Almanya’da bakış: Löw döneminin mimarı mı?
“Almanya’nın kendi evindeki 2006 Dünya Kupası macerasını anlatan bir film çıkmıştı. Orada şu dikkat çekiyor, soyunma odasından bir görüntü geldiği zaman hep Joachim Löw taktik konuşuyor. Klinsmann ise sürekli, “Haydi oğlum, haydi aslanım” gibi, Türkiye’de de sık görülen motivasyona yönelik bir profil çiziyor. Taktiksel olarak takımda fazla bir rolü yok gibi. Daha sonra Bayern Münih’te çalıştığında da aynı sıkıntılar yaşandı.
“Şu var, Klinsmann devrim yaratacak işler yaptı. Antrenman sistemlerini değiştirdi. Ondan önce Almanya’da her şey çok klasikti. Klinsmann, Scott Piri gibi isimleri getirerek inovatif kondisyon yüklemelerine geçiş yaptı. Ya da antrenmanda sadece futbol hocaları değil, basketbol ve hokey hocaları da kullandı. Bernard Peters isimli bir hokey milli takım hocası vardı, onu hem Bayern Münih hem de milli takıma getirmeye çalıştı mesela. Çok büyük muhalefet oldu. Ancak zamanla tüm büyük takımlar, Peters’ı alabilmek için savaş verdi. Klinsmann, futbolda farklı metotlarla da antrenman yapılabileceğini gösterdi.
“Takımdaşlık üzerine de çok çalışmaları var. Bayern Münih’te her yere Buddha figürleri koydu, takımdaşlığı böylece geliştirmeye çalıştı ancak tüm bunların PR’ını iyi yapamadı. Yaptıklarını daha farklı şekilde lanse edebilse daha farklı bir profil de yaratabilirdi.
“Almanlar aslında aşırı muhafazakarlar. Terimlerine yabancı dil karıştığında bile bunu hoş karşılamıyorlar. Klinsmann sürekli İngilizce terimlerle futbolu anlatmaya çalıştı, karşılığında Almanlar “Biz futbolu yaratan adamlarız, bize İngilizceyle gelme” gibisinden bir tepki verdi.
“ABD’nin başında Joachim Löw veya Ottmar Hitzfeld olsa basınla çok daha iyi ilişkiler oluştururdu.

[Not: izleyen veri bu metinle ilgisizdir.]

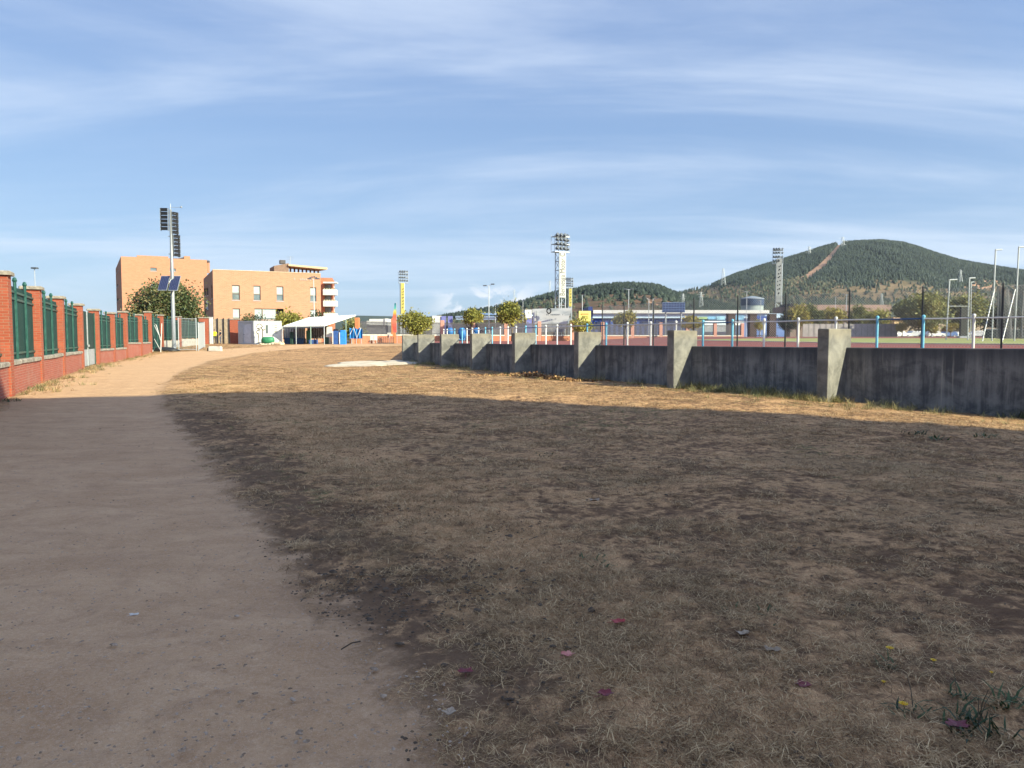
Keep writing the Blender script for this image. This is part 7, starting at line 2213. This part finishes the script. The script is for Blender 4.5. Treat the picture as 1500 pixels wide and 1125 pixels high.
def build_grass():
    # dry matted turf, thinning with distance
    shells = [(1.8, 5.0, 600), (5.0, 9.0, 240), (9.0, 15.0, 120), (15.0, 26.0, 50), (26.0, 46.0, 16)]
    PX = []; PY = []; S = []
    for r0, r1, dn in shells:
        half = math.radians(40); area = half * (r1 ** 2 - r0 ** 2)
        n = int(area * dn); a = rng.uniform(-half, half, n); r = np.sqrt(rng.uniform(r0 ** 2, r1 ** 2, n))
        PX.append(r * np.sin(a)); PY.append(r * np.cos(a)); S.append(np.full(n, {1.8: .75, 5.0: .85, 9.0: 1.05, 15.0: 1.3, 26.0: 1.8}[r0]))
    x = np.concatenate(PX); y = np.concatenate(PY); s = np.concatenate(S)
    sp, tr, ba = field_masks(x, y)
    e = sp + .45 * vnoise(x * 1.6, y * 1.6, 61) + .25 * vnoise(x * 6, y * 6, 62)
    cover = 0.56 + .42 * vnoise(x * .7, y * .7, 63) + .42 * vnoise(x * 2.6, y * 2.6, 64) + .50 * tr - .26 * ba
    keep = (e > .05) & (rng.uniform(0, 1, len(x)) < np.clip(cover, .10, 1) * np.clip(.25 + e * 1.2, 0, 1)) & ~behind_wall(x, y)
    # the brick wall's foot is bare on the left side of the path
    keep &= ~((x < np.interp(y, [p[1] for p in BF[:8]], [p[0] for p in BF[:8]]) + .35) & (y < 60))
    x, y, s = x[keep], y[keep], s[keep]
    n = len(x)
    z = g(x, y) + .002
    r = np.hypot(x, y); fade = sstep(60, 25, r); spk = sp[keep]
    turf = sstep(-0.15, 0.35, spk + 0.25 * vnoise(x * 1.7, y * 1.7, 3))
    z = z + fade * turf * (0.012 * vnoise(x * 4.3, y * 4.3, 11) + 0.008 * vnoise(x * 11, y * 11, 12) + 0.005 * vnoise(x * 27, y * 27, 13)) + fade * turf * 0.03 * vnoise(x * .9, y * .9, 14) - .02 * (1 - turf) * fade
    green = (vnoise(x * .45, y * .45, 66) + .5 * vnoise(x * 1.7, y * 1.7, 67) + rng.normal(0, .15, n)) > .72
    idx = rng.integers(0, 6, n); idx = np.where(green, rng.integers(6, 8, n), idx)
    protos = [tuft_mesh('straw_tuft', 28, .095, .0034, .88, .10, STRAW, 100 + k) for k in range(6)] + [tuft_mesh('straw_tuft_green', 20, .06, .004, .6, .06, GREENST, 120 + k) for k in range(2)]
    # the collection lists its objects by name
    protos.sort(key=lambda o: o.name)
    rot = np.stack([rng.normal(0, .08, n), rng.normal(0, .08, n), rng.uniform(0, 6.283, n)], 1)
    scl = s * rng.uniform(.7, 1.25, n) * np.where(green, .8, 1)
    scatter_object('dry_grass', 'short matted straw coloured grass over the shaded field', np.stack([x, y, z], 1), rot, scl, idx, protos)
    # taller pale green grass along the foot of the concrete wall
    d = dense(FACE, 160); m = []
    for p in d:
        for _ in range(8):
            m.append(p)
    m = np.array(m); k = len(m)
    nearest = np.array([NRM[np.argmin(np.hypot(*(FACE - p).T))] for p in m])
    off = rng.gamma(1.5, .75, k)
    q = m - nearest * (off[:, None] + .02) + rng.normal(0, .1, (k, 2))
    x, y = q[:, 0], q[:, 1]
    dens = sstep(3.5, 8.5, x) * .9 + .10
    dens = dens * np.clip(.30 + 1.1 * vnoise(x * .9, y * .9, 71) + .5 * vnoise(x * 2.5, y * 2.5, 72), .03, 1) * np.exp(-off / 2.2)
    keep = (rng.uniform(0, 1, k) < dens * 1.2) & (x < 14)
    x, y, off = x[keep], y[keep], off[keep]; n = len(x)
    protos = sorted([tuft_mesh('wall_grass_tuft', 22, .26, .006, .30, .07, GREENST, 140 + j, .3) for j in range(5)], key=lambda o: o.name)
    scatter_object('wall_grass', 'longer greenish dry grass growing along the foot of the concrete wall', np.stack([x, y, g(x, y) - .01], 1), np.stack([rng.normal(0, .1, n), rng.normal(0, .1, n), rng.uniform(0, 6.28, n)], 1),
                   rng.uniform(.7, 1.7, n) * (1.15 - .30 * np.clip(off, 0, 1.5)), rng.integers(0, 5, n), protos)
    # weeds and dry stalks at the foot of the brick fence and beside the siren pole
    xs = []; ys = []
    for k in range(2, len(BF) - 3):
        a, b = BF[k], BF[k + 1]; nn = int(np.linalg.norm(b - a) * 11)
        t = rng.uniform(0, 1, nn); e = (b - a) / np.linalg.norm(b - a); nr = np.array([e[1], -e[0]]); nr = nr if nr[0] > 0 else -nr
        o = .32 + rng.gamma(1.3, .30, nn)
        xs.append(a[0] + (b - a)[0] * t + nr[0] * o); ys.append(a[1] + (b - a)[1] * t + nr[1] * o)
    q = G(262, 513.5); xs.append(q.x + rng.normal(0, 3.5, 160)); ys.append(q.y + rng.normal(0, .8, 160))
    q = G(330, 509); xs.append(q.x + rng.normal(0, 6, 160)); ys.append(q.y + rng.normal(0, 1.0, 160))
    x = np.concatenate(xs); y = np.concatenate(ys); keep = vnoise(x * .6, y * .6, 75) + rng.normal(0, .3, len(x)) > -.1; x, y = x[keep], y[keep]; n = len(x)
    protos = sorted([tuft_mesh('verge_tuft', 18, .24, .008, .35, .09, (STRAW if j % 2 else GREENST), 160 + j, .4) for j in range(4)], key=lambda o: o.name)
    scatter_object('verge_weeds', 'dry weeds and grass tufts along the foot of the brick fence', np.stack([x, y, g(x, y) - .02], 1), np.stack([rng.normal(0, .1, n), rng.normal(0, .1, n), rng.uniform(0, 6.28, n)], 1), rng.uniform(.5, 1.5, n), rng.integers(0, 4, n), protos)
    # brown leaf litter drifted against one buttress
    q = np.array(BUT[4]); k = 1500
    x = rng.normal(1.1, 1.1, k); y = np.interp(x, [0.06, 2.37], [32.6, 28.1]) - np.abs(rng.normal(0, .5, k)) + .2
    x = x - .25
    z = g(x, y) + np.abs(rng.normal(0, .09, k)) * np.exp(-((x - 1.0) / 1.1) ** 2) + .01
    V, Fq = leaf_cloud(np.stack([x, y, z], 1), rng.uniform(.04, .09, k), .5)
    o = np_mesh('leaf_litter', V, Fq, leafmat('litter', [(.10, .05, .03), (.20, .10, .05), (.32, .18, .08), (.42, .28, .13)], .8, .1), False, {'rnd': ('FLOAT', 'POINT', np.repeat(rng.uniform(0, 1, k), 4).astype(np.float32))})
    tag(o, 'drift of brown fallen leaves against the foot of the concrete wall', 'leaves', None, 'stuff')

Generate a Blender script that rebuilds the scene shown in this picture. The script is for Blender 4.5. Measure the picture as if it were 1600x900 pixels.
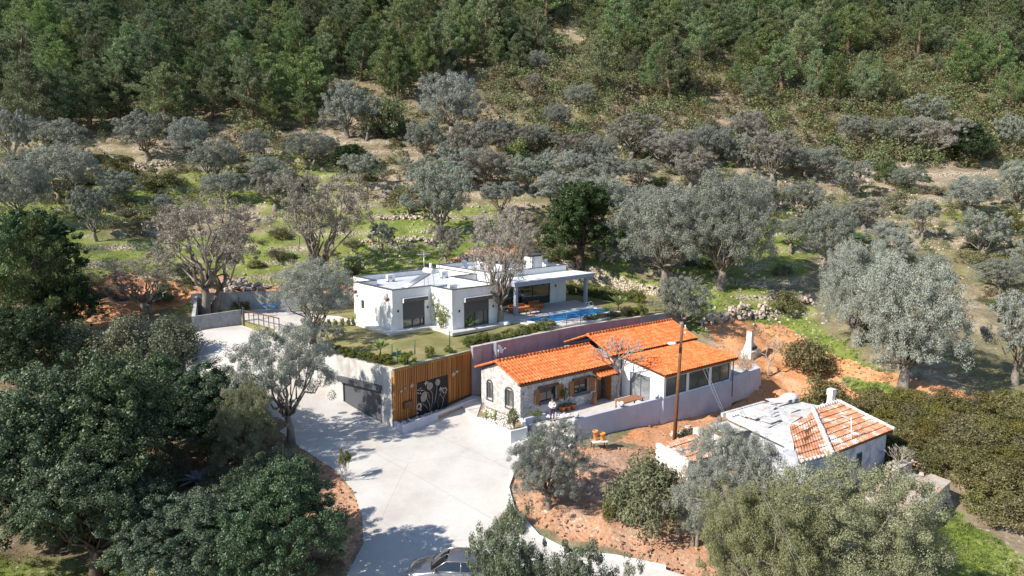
import bpy, bmesh, math, random
import numpy as np
from mathutils import Vector, Matrix
from mathutils.geometry import delaunay_2d_cdt
R = math.radians
random.seed(11); rng = np.random.default_rng(11)
for o in list(bpy.data.objects): bpy.data.objects.remove(o)
SC = bpy.context.scene; COL = SC.collection

# ------------------------------------------------------------------ camera, sky, sun, exposure
CAMH, PITCH, FOC = 18.0, 8.7, 1067.0
cd = bpy.data.cameras.new('camera'); cam = bpy.data.objects.new('camera', cd); COL.objects.link(cam)
cd.sensor_width = 36; cd.lens = 36 * FOC / 1600; cd.clip_end = 3000; cd.clip_start = .1
cam.location = (0, 0, CAMH); cam.rotation_euler = (R(90 - PITCH), 0, 0); SC.camera = cam
W = bpy.data.worlds.new('World'); SC.world = W; W.use_nodes = True
SUN_AZ, SUN_EL = 240.0, 38.0           # the sun stands behind the left shoulder
wn = W.node_tree; sk = wn.nodes.new('ShaderNodeTexSky'); sk.sky_type = 'NISHITA'; sk.sun_disc = False
sk.sun_elevation = R(SUN_EL); sk.sun_rotation = R(SUN_AZ); sk.air_density = 1.0; sk.dust_density = .3; sk.ozone_density = 2.5
bg = wn.nodes['Background']; wn.links.new(sk.outputs[0], bg.inputs[0]); bg.inputs[1].default_value = .115
sl = bpy.data.lights.new('sun', 'SUN'); sl.energy = 5.0; sl.angle = R(.5); sl.color = (1, .93, .83)
so = bpy.data.objects.new('sun', sl); COL.objects.link(so)
sd = Vector((math.sin(R(SUN_AZ)) * math.cos(R(SUN_EL)), math.cos(R(SUN_AZ)) * math.cos(R(SUN_EL)), math.sin(R(SUN_EL))))
so.rotation_euler = sd.to_track_quat('Z', 'Y').to_euler(); so.location = (-60, -20, 80)
SC.view_settings.view_transform = 'Standard'; SC.view_settings.look = 'None'
SC.view_settings.exposure = .62; SC.view_settings.gamma = 1
SC.render.engine = 'CYCLES'
SC.cycles.max_bounces = 6; SC.cycles.transparent_max_bounces = 6

# ------------------------------------------------------------------ photo measurements -> world points
_p = R(PITCH)
def ray(px, py):
    dx = (px - 800) / FOC; dy = (py - 450) / FOC
    return np.array([dx, math.cos(_p) - dy * math.sin(_p), -math.sin(_p) - dy * math.cos(_p)])
def P(px, py, z=None, Y=None):
    d = ray(px, py); t = (z - CAMH) / d[2] if z is not None else Y / d[1]
    return np.array([0, 0, CAMH]) + t * d
def proj(X):
    d = np.asarray(X, float) - np.array([0, 0, CAMH]); c, s = math.cos(_p), math.sin(_p)
    D = d[..., 1] * c - d[..., 2] * s; u = d[..., 1] * s + d[..., 2] * c
    return 800 + FOC * d[..., 0] / D, 450 - FOC * u / D, D

# ------------------------------------------------------------------ helpers: noise, terrain
_g = np.random.default_rng(5).random((256, 256))
def vnoise(x, y):
    x = np.asarray(x, float); y = np.asarray(y, float)
    xi = np.floor(x).astype(int); yi = np.floor(y).astype(int); fx = x - xi; fy = y - yi
    fx = fx * fx * (3 - 2 * fx); fy = fy * fy * (3 - 2 * fy)
    g = lambda a, b: _g[a % 256, b % 256]
    return (g(xi, yi) * (1 - fx) + g(xi + 1, yi) * fx) * (1 - fy) + (g(xi, yi + 1) * (1 - fx) + g(xi + 1, yi + 1) * fx) * fy
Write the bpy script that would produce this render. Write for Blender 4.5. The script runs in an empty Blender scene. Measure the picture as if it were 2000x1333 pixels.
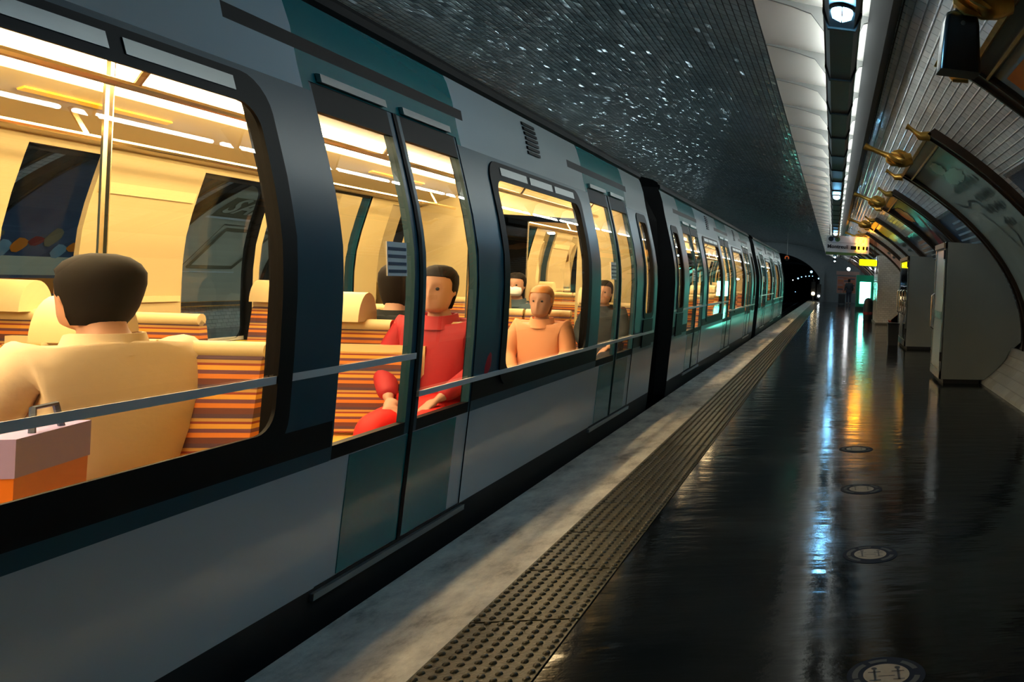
import bpy, bmesh, math, random
from mathutils import Vector, Matrix

random.seed(7)
SC = bpy.context.scene
COL = SC.collection
PI = math.pi

# ------------------------------------------------------------------ camera
CAM_H, F_PX, ROLL = 1.5, 1600.0, 0.045
YAW = math.atan(380 / 1600.0)
VPX, VPY = 1629.0, 553.0
cr, sr = math.cos(ROLL), math.sin(ROLL)
fw = Vector((math.sin(YAW), math.cos(YAW), 0))
rt = Vector((math.cos(YAW), -math.sin(YAW), 0))
up = Vector((0, 0, 1))
cam_d = bpy.data.cameras.new('camera')
cam = bpy.data.objects.new('camera', cam_d)
COL.objects.link(cam)
U = rt * cr + up * sr
V = up * cr - rt * sr
cam.matrix_world = Matrix(((U.x, V.x, -fw.x, 0), (U.y, V.y, -fw.y, 0), (U.z, V.z, -fw.z, CAM_H), (0, 0, 0, 1)))
cam_d.sensor_width = 36
cam_d.lens = 36 * F_PX / 2000
cam_d.shift_x = (1000 - (VPX + 380 * cr)) / 2000
cam_d.shift_y = ((VPY + 380 * sr) - 666.5) / 2000
cam_d.clip_start, cam_d.clip_end = 0.05, 300
SC.camera = cam

# ------------------------------------------------------------------ world, exposure, light levels
w = bpy.data.worlds.new('world')
SC.world = w
w.use_nodes = True
w.node_tree.nodes['Background'].inputs[0].default_value = (0.01, 0.02, 0.025, 1)
w.node_tree.nodes['Background'].inputs[1].default_value = 0.15
SC.view_settings.view_transform = 'Standard'
SC.view_settings.look = 'None'
SC.view_settings.exposure = 0.0
SC.view_settings.gamma = 1.0
SC.view_settings.use_curve_mapping = False
SC.cycles.max_bounces = 8
SC.cycles.transparent_max_bounces = 24
SC.cycles.sample_clamp_indirect = 6
SC.cycles.caustics_reflective = False
SC.cycles.caustics_refractive = False

L_TUBE = 31.0       # tubes on the platform trunking
L_TUBE_FAR = 60.0   # tubes over the opposite platform
L_TRAIN = 37.0      # ceiling strips in the train
L_LAMP = 260.0      # bulkhead lamps under the trunking
L_LED = 30.0       # amber digits of the hanging sign
L_YELLOW = 2.2     # lit yellow sign
L_SCREEN = 22.0     # screen of the green totem


# ------------------------------------------------------------------ materials
def new_mat(name):
    m = bpy.data.materials.new(name)
    m.use_nodes = True
    nt = m.node_tree
    return m, nt, nt.nodes['Principled BSDF']


def P(name, col, rough=0.5, metal=0.0, emis=None, strength=0.0, noise=0.0, nscale=6.0, bump=0.0, bscale=40.0, coat=0.0, rvar=0.0, spec=None):
    m, nt, b = new_mat(name)
    b.inputs['Base Color'].default_value = (*col, 1)
    b.inputs['Roughness'].default_value = rough
    b.inputs['Metallic'].default_value = metal
    if spec is not None:
        b.inputs['Specular IOR Level'].default_value = spec
    if coat:
        b.inputs['Coat Weight'].default_value = coat
        b.inputs['Coat Roughness'].default_value = 0.06
    if emis:
        b.inputs['Emission Color'].default_value = (*emis, 1)
        b.inputs['Emission Strength'].default_value = strength
    if noise or bump or rvar:
        tc = nt.nodes.new('ShaderNodeTexCoord')
    if noise or rvar:
        n = nt.nodes.new('ShaderNodeTexNoise')
        n.inputs['Scale'].default_value = nscale
        n.inputs['Detail'].default_value = 6
        nt.links.new(tc.outputs['Object'], n.inputs['Vector'])
    if noise:
        mx = nt.nodes.new('ShaderNodeMix')
        mx.data_type = 'RGBA'
        mx.inputs[6].default_value = (*[c * (1 - noise) for c in col], 1)
        mx.inputs[7].default_value = (*[min(1, c * (1 + noise)) for c in col], 1)
        nt.links.new(n.outputs['Fac'], mx.inputs[0])
        nt.links.new(mx.outputs[2], b.inputs['Base Color'])
    if rvar:
        mr = nt.nodes.new('ShaderNodeMapRange')
        mr.inputs['From Min'].default_value = 0.3
        mr.inputs['From Max'].default_value = 0.7
        mr.inputs['To Min'].default_value = max(0.02, rough - rvar)
        mr.inputs['To Max'].default_value = rough + rvar
        nt.links.new(n.outputs['Fac'], mr.inputs['Value'])
        nt.links.new(mr.outputs['Result'], b.inputs['Roughness'])
    if bump:
        n2 = nt.nodes.new('ShaderNodeTexNoise')
        n2.inputs['Scale'].default_value = bscale
        n2.inputs['Detail'].default_value = 4
        nt.links.new(tc.outputs['Object'], n2.inputs['Vector'])
        bp = nt.nodes.new('ShaderNodeBump')
        bp.inputs['Strength'].default_value = bump
        bp.inputs['Distance'].default_value = 0.01
        nt.links.new(n2.outputs['Fac'], bp.inputs['Height'])
        nt.links.new(bp.outputs['Normal'], b.inputs['Normal'])
    return m


def emit(name, col, strength):
    m, nt, b = new_mat(name)
    b.inputs['Base Color'].default_value = (*[c * 0.5 for c in col], 1)
    b.inputs['Roughness'].default_value = 0.4
    b.inputs['Emission Color'].default_value = (*col, 1)
    b.inputs['Emission Strength'].default_value = strength
    return m


def glass(name, tint=(0.92, 0.95, 0.95), ior=1.5, rough=0.0):
    m = bpy.data.materials.new(name)
    m.use_nodes = True
    nt = m.node_tree
    nt.nodes.clear()
    out = nt.nodes.new('ShaderNodeOutputMaterial')
    mix = nt.nodes.new('ShaderNodeMixShader')
    tr = nt.nodes.new('ShaderNodeBsdfTransparent')
    tr.inputs[0].default_value = (*tint, 1)
    gl = nt.nodes.new('ShaderNodeBsdfGlossy')
    gl.inputs['Roughness'].default_value = rough
    fr = nt.nodes.new('ShaderNodeFresnel')
    fr.inputs['IOR'].default_value = ior
    nt.links.new(fr.outputs[0], mix.inputs[0])
    nt.links.new(tr.outputs[0], mix.inputs[1])
    nt.links.new(gl.outputs[0], mix.inputs[2])
    nt.links.new(mix.outputs[0], out.inputs[0])
    return m


def tile_mat(name, c1, c2, mortar, bw=0.155, bh=0.078, rough=0.14, tilt=0.05, wave=0.02, mort=0.004, bev=0.7):
    """glazed bevelled tiles laid along UV (u = arc length, v = distance along the platform)"""
    m, nt, b = new_mat(name)
    N, Lk = nt.nodes.new, nt.links.new
    uv = N('ShaderNodeUVMap')
    sep = N('ShaderNodeSeparateXYZ')
    com = N('ShaderNodeCombineXYZ')
    Lk(uv.outputs[0], sep.inputs[0])
    Lk(sep.outputs[1], com.inputs[0])
    Lk(sep.outputs[0], com.inputs[1])

    def brick(ms):
        br = N('ShaderNodeTexBrick')
        br.inputs['Scale'].default_value = 1
        br.inputs['Brick Width'].default_value = bw
        br.inputs['Row Height'].default_value = bh
        br.inputs['Mortar Size'].default_value = ms
        br.inputs['Mortar Smooth'].default_value = 0.6
        br.inputs['Color1'].default_value = (0, 0, 0, 1)
        br.inputs['Color2'].default_value = (1, 1, 1, 1)
        br.inputs['Mortar'].default_value = (0.5, 0.5, 0.5, 1)
        Lk(com.outputs[0], br.inputs['Vector'])
        return br
    br = brick(mort)
    wide = brick(mort + 0.008)
    wide.inputs['Mortar Smooth'].default_value = 1.0
    cm = N('ShaderNodeMix')
    cm.data_type = 'RGBA'
    cm.inputs[6].default_value = (*c1, 1)
    cm.inputs[7].default_value = (*c2, 1)
    Lk(br.outputs['Color'], cm.inputs[0])
    ns = N('ShaderNodeTexNoise')
    ns.inputs['Scale'].default_value = 0.9
    ns.inputs['Detail'].default_value = 5
    Lk(com.outputs[0], ns.inputs['Vector'])
    gr = N('ShaderNodeMapRange')
    gr.inputs['From Min'].default_value = 0.3
    gr.inputs['From Max'].default_value = 0.7
    gr.inputs['To Min'].default_value = 0.72
    gr.inputs['To Max'].default_value = 1.0
    Lk(ns.outputs['Fac'], gr.inputs['Value'])
    mul = N('ShaderNodeMix')
    mul.data_type = 'RGBA'
    mul.blend_type = 'MULTIPLY'
    mul.inputs[0].default_value = 1
    Lk(cm.outputs[2], mul.inputs[6])
    Lk(gr.outputs['Result'], mul.inputs[7])
    mm = N('ShaderNodeMix')
    mm.data_type = 'RGBA'
    mm.inputs[7].default_value = (*mortar, 1)
    Lk(br.outputs['Fac'], mm.inputs[0])
    Lk(mul.outputs[2], mm.inputs[6])
    Lk(mm.outputs[2], b.inputs['Base Color'])
    rr = N('ShaderNodeMapRange')
    rr.inputs['To Min'].default_value = rough
    rr.inputs['To Max'].default_value = 0.8
    Lk(br.outputs['Fac'], rr.inputs['Value'])
    Lk(rr.outputs['Result'], b.inputs['Roughness'])
    wn = N('ShaderNodeTexWhiteNoise')
    wn.noise_dimensions = '1D'
    idb = brick(0.0)
    idb.inputs['Mortar Smooth'].default_value = 0.0
    Lk(idb.outputs['Color'], wn.inputs['W'])
    sb = N('ShaderNodeVectorMath')
    sb.operation = 'SUBTRACT'
    sb.inputs[1].default_value = (0.5, 0.5, 0.5)
    Lk(wn.outputs['Color'], sb.inputs[0])
    sc = N('ShaderNodeVectorMath')
    sc.operation = 'SCALE'
    sc.inputs['Scale'].default_value = tilt
    p3a = N('ShaderNodeVectorMath')
    p3a.operation = 'MULTIPLY'
    Lk(sb.outputs[0], p3a.inputs[0])
    Lk(sb.outputs[0], p3a.inputs[1])
    p3b = N('ShaderNodeVectorMath')
    p3b.operation = 'MULTIPLY'
    Lk(p3a.outputs[0], p3b.inputs[0])
    Lk(sb.outputs[0], p3b.inputs[1])
    Lk(p3b.outputs[0], sc.inputs[0])
    n3 = N('ShaderNodeTexNoise')
    n3.inputs['Scale'].default_value = 0.55
    n3.inputs['Detail'].default_value = 2
    Lk(com.outputs[0], n3.inputs['Vector'])
    sb2 = N('ShaderNodeVectorMath')
    sb2.operation = 'SUBTRACT'
    sb2.inputs[1].default_value = (0.5, 0.5, 0.5)
    Lk(n3.outputs['Color'], sb2.inputs[0])
    sc2 = N('ShaderNodeVectorMath')
    sc2.operation = 'SCALE'
    sc2.inputs['Scale'].default_value = wave * 5
    Lk(sb2.outputs[0], sc2.inputs[0])
    ge = N('ShaderNodeNewGeometry')
    a1 = N('ShaderNodeVectorMath')
    a1.operation = 'ADD'
    Lk(ge.outputs['Normal'], a1.inputs[0])
    Lk(sc.outputs[0], a1.inputs[1])
    a2 = N('ShaderNodeVectorMath')
    a2.operation = 'ADD'
    Lk(a1.outputs[0], a2.inputs[0])
    Lk(sc2.outputs[0], a2.inputs[1])
    nz = N('ShaderNodeVectorMath')
    nz.operation = 'NORMALIZE'
    Lk(a2.outputs[0], nz.inputs[0])
    bp = N('ShaderNodeBump')
    bp.invert = True
    bp.inputs['Strength'].default_value = bev
    bp.inputs['Distance'].default_value = 0.006
    Lk(wide.outputs['Fac'], bp.inputs['Height'])
    Lk(nz.outputs[0], bp.inputs['Normal'])
    Lk(bp.outputs['Normal'], b.inputs['Normal'])
    return m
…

Klinsmann bunu yapamadı. Ayrılık kararıyla ilgili basında çıkan haberlere bir göz attım; herkes Amerika’ya gidip de başarısız olduğuna yönelik yorumlar yapmış. “Yarım devrimci” tarzında başlıklar görmek mümkün. Çok pozitif bakılmıyor kendisine.”
Gelecek
“Almanya’ya dönüş zor. Sanıyorum Klinsmann’ın da böyle bir isteği yok. Kendisiyle Bayern Münih zamanlarında sürekli temas hâlindeydim, görüşme fırsatları da buldum; dönüş ihtimali yüksek değil. Alman olmasına rağmen ülkeye adapte olamıyor. Bir şekilde aynı dili konuşmuyor. İngiltere’de hâlâ çok iyi bir imajı ve havası var. Kendisine oldukça pozitif bakılıyor. Oraya gidebilir.
“İki-üç gündür bir Galatasaray ihtimali de dolaşıyor ama açıkçası böyle bir tercih yapacağını zannetmiyorum. Hiçbir şekilde profiline uymayan bir durum. Galatasaray, Klinsmann’ı daha önce de takip etmişti ancak onun gibi bir teknik adam burada tam aradığı ortamı bulamayabilir. İstediği devrim Amerika’da olmadıysa, Türkiye’de neler yaşar bilemiyorum. Klinsmann teknik direktörlüğü seviyor ama, belki altyapılarda çalışıp, sportif direktörlük yapsa kendisi için sonuçlar daha iyi olabilir.”